- _Objective_: Separate out the lines that hold "this".

- _Extracted material_:
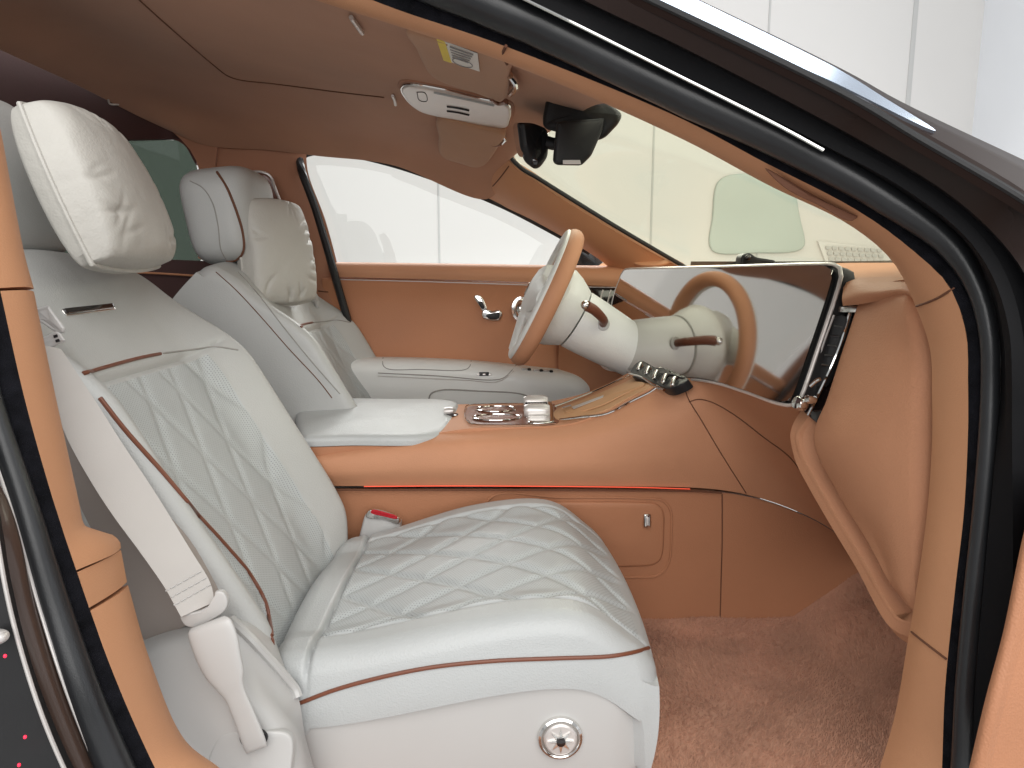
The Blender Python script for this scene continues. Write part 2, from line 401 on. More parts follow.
# rubber tube: sweep mid-way of S and R
mid = cr([tuple((A(a)+A(b))/2) for a,b in zip(S,R)],NR); wid = [np.linalg.norm(P(*a)-P(*b))/2 for a,b in zip(cr(S,NR),cr(R,NR))]
pth = A([P(*q) for q in mid])
obj('door_seal', sweep(pth, circ(1.02,14), up=FW, scale=wid), RUB, body)
# roof rail / pillar trim between T and its inner edge
I = [(872,800,.73),(880,768,.73),(895,715,.73),(908,640,.735),(913,612,.74),(927,512,.745),(932,440,.75),(932,400,.755),(930,350,.76),(915,305,.775),(893,262,.79),(850,225,.82),(770,186,.86),(680,138,.90),(507,63,.955),(400,27,.985),(300,-5,1.0),(150,-60,1.03)]
def cut(c, a, b): return c[a:b]
Td = cr(T,240); Id = cr(I,240)
def splity(c, y0, y1): return [tuple(q) for q in c if y0 <= q[1] <= y1]
trims=[]
for nm,(ta,tb),(ia,ib),mt in (('roof_rail_trim',(-200,291),(-200,309),TANP),('pillar_trim',(285,661),(302,635),TANP),('sill_trim',(655,900),(629,900),TANP)):
    a = splity(Td,ta,tb); b = splity(Id,ia,ib)
    n = 60; a = cr(a,n); b = cr(b,n)
    t = np.linspace(0,1,10)[:,None,None]; G = A([P(*q) for q in a])[None]*(1-t)+A([P(*q) for q in b])[None]*t
    trims.append(obj(nm, sheet(G,.02, .006*np.sin(PI*np.linspace(0,1,10))[:,None]*np.ones((1,n))), mt, body))
for pix in ([(917,306),(926,303),(940,297),(954,288)],[(912,632),(922,640),(935,650),(947,659)]):
    obj('trim_joint', tube(hits(pix,trims,16,.0008),.0012,6), SEAM, body)
# recess in the roof rail trim near the pillar
obj('trim_recess', slab(cr(PL([(765,168,.795),(800,187,.79),(836,206,.775),(858,217,.757),(850,221,.757),(820,206,.772),(785,188,.787)]),40,True),-ray(810,190),.003,edge=.001), SEAM, body)
# seam notch of the rail trim
obj('trim_joint', tube(cr(PL([(506,46,.895),(503,54,.92),(507,64,.953)]),12),.0022,6), SEAM, body)
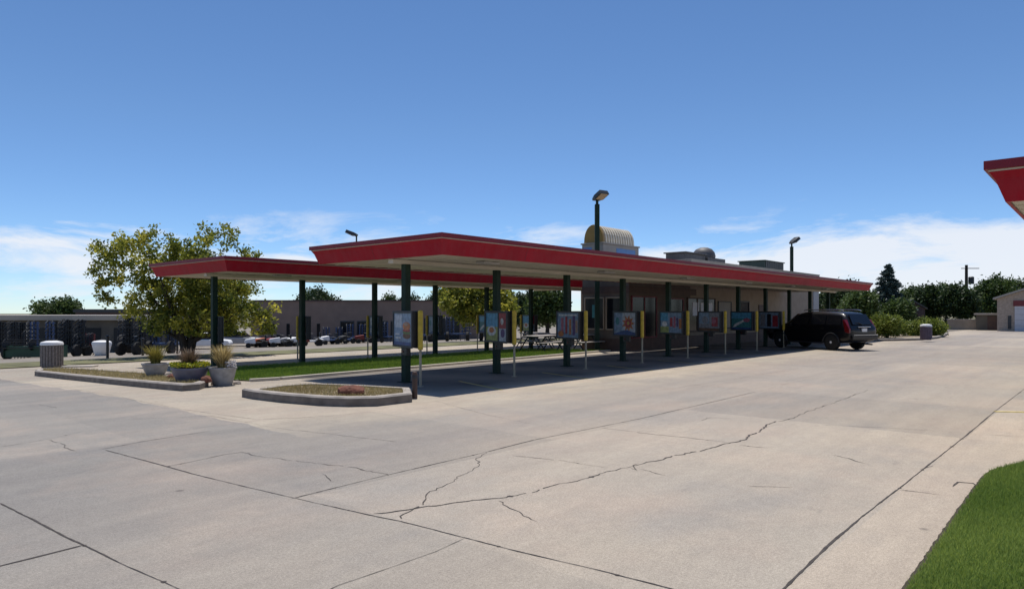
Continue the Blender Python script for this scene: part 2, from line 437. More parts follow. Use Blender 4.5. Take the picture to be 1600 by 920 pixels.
# joints and cracks: followed on the photograph, laid 4 mm proud as ragged tarred strips of the pavement itself
joints = [
    # (width, jitter, points)
    (.022, .010, [(1170, 975), (1225, 920), (1290, 856), (1352, 803), (1392, 772), (1415, 755), (1437, 737), (1470, 711), (1510, 680), (1555, 642), (1600, 608)]),
    (.017, .012, [(165, 703), (255, 727), (300, 740), (400, 764), (460, 778), (575, 804), (625, 814), (730, 841), (800, 859), (925, 888), (1050, 920), (1130, 942)]),
    (.016, .012, [(0, 786), (52, 812), (105, 840), (133, 852), (200, 885), (280, 920), (330, 942)]),
    (.020, .003, [(-40, 897), (0, 884), (65, 868), (132, 851)]),
    (.020, .008, [(455, 779), (540, 758), (600, 743), (700, 720), (760, 706), (835, 687)]),
    (.013, .012, [(835, 687), (910, 672), (1000, 654), (1060, 640), (1130, 624), (1180, 612)]),
    (.024, .035, [(585, 803), (620, 799), (640, 797), (720, 784), (780, 778), (858, 762), (900, 751), (965, 733), (1010, 724), (1080, 706), (1130, 694), (1160, 687), (1188, 670), (1215, 658)]),
    (.020, .030, [(1215, 658), (1240, 652), (1275, 638), (1330, 620), (1358, 609)]),
    (.018, .040, [(624, 813), (640, 797), (668, 776), (700, 756), (730, 737), (744, 727), (748, 716), (760, 706)]),
    (.014, .008, [(490, 933), (530, 914), (600, 890), (680, 862), (725, 841)]),
    (.013, .015, [(0, 698), (40, 692), (80, 685), (130, 674)]),
    (.014, .015, [(158, 702), (220, 690), (265, 683), (330, 673)]),
    (.012, .015, [(264, 728), (300, 721), (350, 710), (380, 706)]),
    (.010, .030, [(75, 687), (98, 692), (98, 700), (122, 704)]),
    (.012, .030, [(375, 706), (400, 712), (480, 722), (560, 730), (605, 743)]),
    (.013, .020, [(800, 712), (880, 720), (950, 731)]),
    (.012, .020, [(940, 668), (1000, 676), (1080, 684), (1140, 691)]),
    (.010, .030, [(1095, 657), (1110, 652), (1150, 655)]),
    (.012, .020, [(1155, 695), (1200, 700)]),
    (.012, .010, [(1285, 664), (1400, 669), (1500, 676)]),
    (.010, .012, [(1540, 679), (1600, 682)]),
    (.015, .012, [(1405, 765), (1440, 769), (1475, 774)]),
    (.030, .012, [(1489, 760), (1497, 753), (1520, 755), (1524, 757)]),
    (.012, .020, [(1440, 733), (1456, 727)]),
    (.011, .020, [(1300, 711), (1325, 716), (1350, 724)]),
    (.010, .010, [(1220, 601), (1270, 591), (1330, 581)]),
    (.012, .008, [(-5, 594), (70, 600), (130, 610), (210, 625), (290, 640), (400, 655)]),
    (.010, .020, [(400, 655), (480, 652), (600, 642)]),
    (.009, .020, [(680, 626), (760, 648), (830, 662)]),
    (.009, .02, [(10, 636), (60, 632), (90, 637)]),
    (.009, .02, [(200, 655), (330, 650), (430, 668), (620, 690)]),
    (.009, .02, [(960, 618), (1100, 600), (1250, 575)]),
    (.009, .02, [(505, 740), (512, 745), (520, 752)]), (.010, .02, [(985, 731), (995, 734), (990, 727), (998, 724)]),
    (.010, .02, [(1000, 733), (1040, 743)]), (.009, .02, [(1170, 760), (1240, 762)]),
    (.009, .03, [(780, 782), (800, 797), (835, 815)]),
]
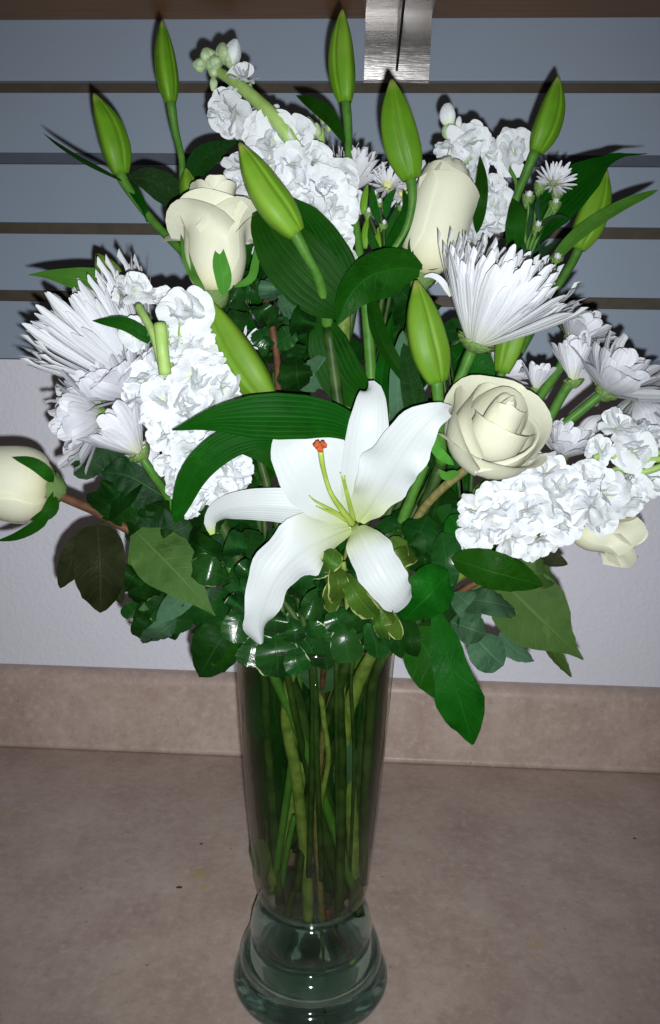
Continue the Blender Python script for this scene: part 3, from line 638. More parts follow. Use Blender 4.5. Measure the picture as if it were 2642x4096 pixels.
# ---- roses
pi2 = 2 * math.pi
def ring(n, A, rz, ph=0, **k): return [dict(phi=ph + pi2 * i / n, A=A, rz=rz, **k) for i in range(n)]
def scale(rz, a, b=1.0, c=0.0): return [(r * a, z * b + c) for r, z in rz]
budp = [(.07, .0), (.19, .08), (.255, .30), (.235, .55), (.235, .80), (.25, 1.0)]
# R1 upper left, with flaring lips
b = P(503, 682, -.052); a = P(497, 420, -.046)
t = new_thing('rose', 'cream rose with flared outer petals, upper left beside the leaning lily bud', 'rose', GR); stem(t, b + np.array([.0, .0, -.004]), .0032)
H = np.linalg.norm(a - b)
rp = ring(3, 1.25, scale(budp, .50, 1.0, .02), .4, top=.15, curl=.03) + ring(3, 1.25, scale(budp, .68, .98), 1.2, top=.18, curl=.05) + \
     ring(3, 1.2, [(.07, .0), (.18, .07), (.25, .30), (.24, .58), (.255, .74), (.28, .86)], 2.0, spiral=.12, curl=.08, top=.16, ruf=.015) + \
     [dict(phi=p_, A=A_, rz=[(.07, -.01), (.19, .06), (.265, .28), (.26, .52), (.28, .68), (.315, .82)], curl=c_, top=.22, drop=.6, ruf=.028, spiral=.12) for p_, A_, c_ in ((3.35, 1.1, .20), (4.6, 1.0, .05), (5.75, 1.1, .13), (.9, 1.2, .10), (2.1, 1.2, .1))]
rose(t, b, a - b, H, rp, roll=0.0)
sepal(t, [(520, 690, -.075), (522, 650, -.083), (514, 610, -.084), (512, 560, -.080)], 40); sepal(t, [(480, 680, -.07), (450, 640, -.074), (432, 590, -.070), (422, 545, -.06)], 22); sepal(t, [(545, 670, -.065), (585, 650, -.066), (596, 610, -.06), (602, 560, -.05)], 20)
# R2 upper right, closed
b = P(985, 640, -.012); a = P(1052, 386, -.014)
t = new_thing('rose', 'closed smooth cream rose, upper right between two lily buds', 'rose', GR); stem(t, b, .0032)
H = np.linalg.norm(a - b)
c2 = [(.07, .0), (.20, .09), (.275, .30), (.285, .55), (.27, .78), (.235, .93), (.20, 1.0)]
dm = [(.06, .0), (.15, .2), (.19, .5), (.18, .8), (.12, 1.0), (.03, 1.06)]
rp = ring(3, 1.4, dm, .3, top=.1, spiral=.15) + ring(2, 1.7, [(.07, .0), (.2, .1), (.245, .4), (.24, .7), (.17, .95), (.08, 1.03)], 1.0, top=.14, spiral=.12) + ring(3, 1.35, scale(c2, .88, .985, .0), 1.6, top=.12, curl=.01) + \
     [dict(phi=p_, A=A_, rz=scale(c2, s_, z_), curl=c_, top=.14, ruf=.008, drop=.3) for p_, A_, s_, z_, c_ in ((4.6, 1.35, .99, .97, .02), (.2, 1.2, 1.05, .92, .05), (2.2, 1.3, 1.0, .95, .03), (3.5, 1.0, 1.07, .86, .05))]
rose(t, b, a - b, H, rp)
sepal(t, [(985, 630, -.03), (968, 600, -.034), (968, 560, -.035), (990, 515, -.034)], 30, 'green'); sepal(t, [(1000, 630, -.03), (1030, 605, -.032), (1060, 575, -.03)], 24, 'green')
# R3 open, facing the camera
ctr = P(1155, 1000, -.100); dirv = nz(P(1196, 922, -.116) - P(1155, 1000, -.080))
H = px(ctr, 190)
base = ctr - dirv * H * .52
t = new_thing('rose', 'open cream rose facing forward with a spiral heart, right of the lily bloom', 'rose', GR)
tube('stem', [base - dirv * .004] + pp((1020, 1150, -.055), (960, 1230, -.045), (880, 1400, -.04), (770, 1640, -.036), (738, 1900, -.034), (747, 2060, -.031), (752, 2175, -.024), (754, 2262, -.02)), [.003, .003, .0028, .0026, .0026, .0024, .0024, .0026, .0008], M['woodolive'], t, n=60)
o1 = [(.08, .0), (.34, .04), (.52, .20), (.575, .42), (.56, .62), (.53, .80)]
o2 = [(.08, .02), (.33, .08), (.49, .30), (.50, .56), (.43, .80), (.37, .94)]
o3 = [(.06, .05), (.22, .12), (.34, .34), (.35, .62), (.28, .86), (.20, 1.0)]
o4 = [(.04, .1), (.13, .2), (.20, .45), (.20, .74), (.14, .97), (.08, 1.06)]
F = 4.71
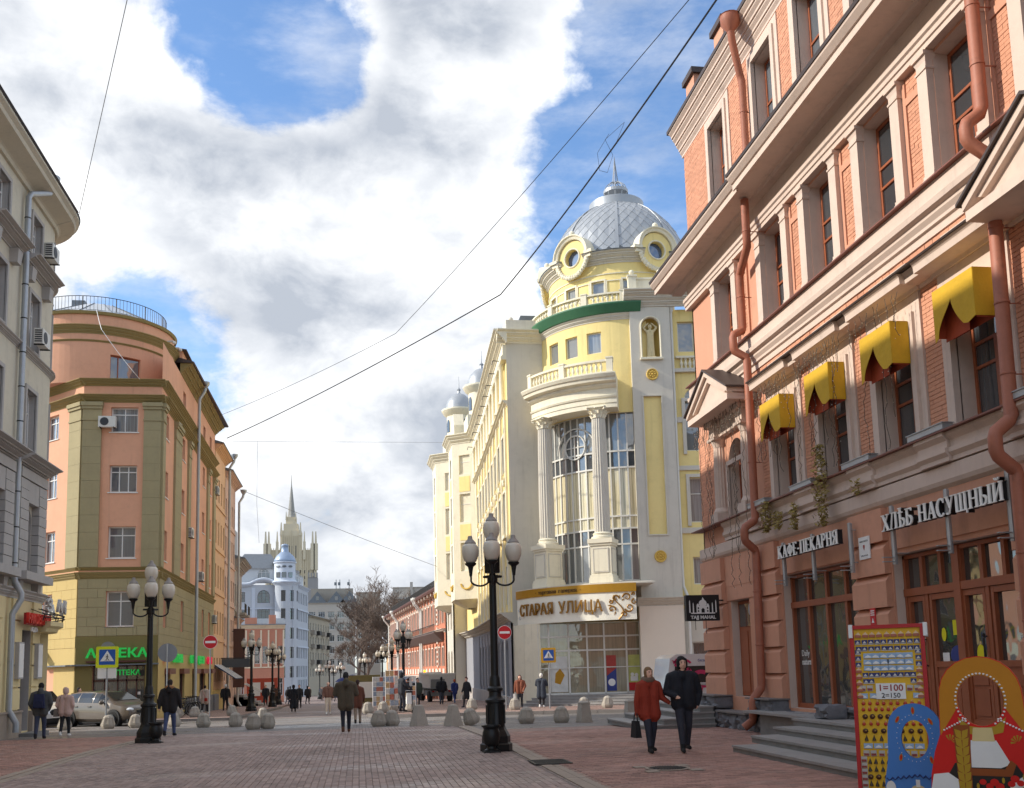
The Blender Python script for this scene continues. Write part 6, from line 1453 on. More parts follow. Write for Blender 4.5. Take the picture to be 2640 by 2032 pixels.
# --- grey pilaster with niche, rosettes and panel, facing the side street
rf_ = Fr((15.02, 52.45), FN); PW = 2.22
mk('pilaster', wall(rf_, 0, PW, 5.2, 21.4, [(1.12, 18.48, 0.98, 2.3, 'arch'), (1.06, 8.62, 0.98, 7.68)], 0.14), M_stn, yel)
b = MB(); wall(Fr(rf_.P(0, 0)[:2], (-0.989, 0.148)), -3, 0, 5.2, 21.4, (), 0.1, b); wall(Fr(rf_.P(PW, 0)[:2], (0.989, -0.148)), 0, 1.0, 5.2, 21.4, (), 0.1, b); mk('pilaster_sides', b, M_stn, yel)
b = MB(); M_ = rf_.M(1.06, 0, -0.10); b.box(-0.5, 0.5, 0, 0.02, 8.6, 16.32, M_); mk('yellow_panel', b, M_yel_w, yel)
b = MB()
for q in ((0.50, 0.57, 8.55, 16.37), (1.55, 1.62, 8.55, 16.37)): bar(rf_, *q, -0.02, 0.06, b)
bar(rf_, 0.57, 1.55, 8.55, 8.62, -0.02, 0.058, b); bar(rf_, 0.57, 1.55, 16.30, 16.37, -0.02, 0.058, b); mk('panel_moulding', b, M_stn, yel)
b = MB(); M_ = rf_.M(1.12, 0); n = 12      # niche shell
for k in range(n):
 a0, a1 = math.pi*k/n, math.pi*(k+1)/n; x0, y0, x1, y1 = -0.49*math.cos(a0), 0.12+0.45*math.sin(a0), -0.49*math.cos(a1), 0.12+0.45*math.sin(a1)
 b.add([(x0, y0, 18.46), (x1, y1, 18.46), (x1, y1, 20.3), (x0, y0, 20.3)], [(0, 1, 2, 3)], M_)
 for e in range(4):
  f0, f1 = R(90*e/4), R(90*(e+1)/4)
  def dp(x, y, f): return (x*math.cos(f), 0.12+(y-0.12)*math.cos(f), 20.3+0.49*math.sin(f))
  b.add([dp(x0, y0, f0), dp(x1, y1, f0), dp(x1, y1, f1), dp(x0, y0, f1)], [(0, 1, 2, 3)], M_)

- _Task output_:
The Blender Python script for this scene continues. Write part 2, from line 401 on. More parts follow.
Continue the Blender Python script for this scene: part 2, from line 437. More parts follow. Use Blender 4.5. Take the picture to be 1600 by 920 pixels.
Continue the Blender Python script for this scene: part 3, from line 638. More parts follow. Use Blender 4.5. Measure the picture as if it were 2642x4096 pixels.
The Blender Python script for this scene continues. Write part 6, from line 1453 on. More parts follow. Write for Blender 4.5. Take the picture to be 2640 by 2032 pixels.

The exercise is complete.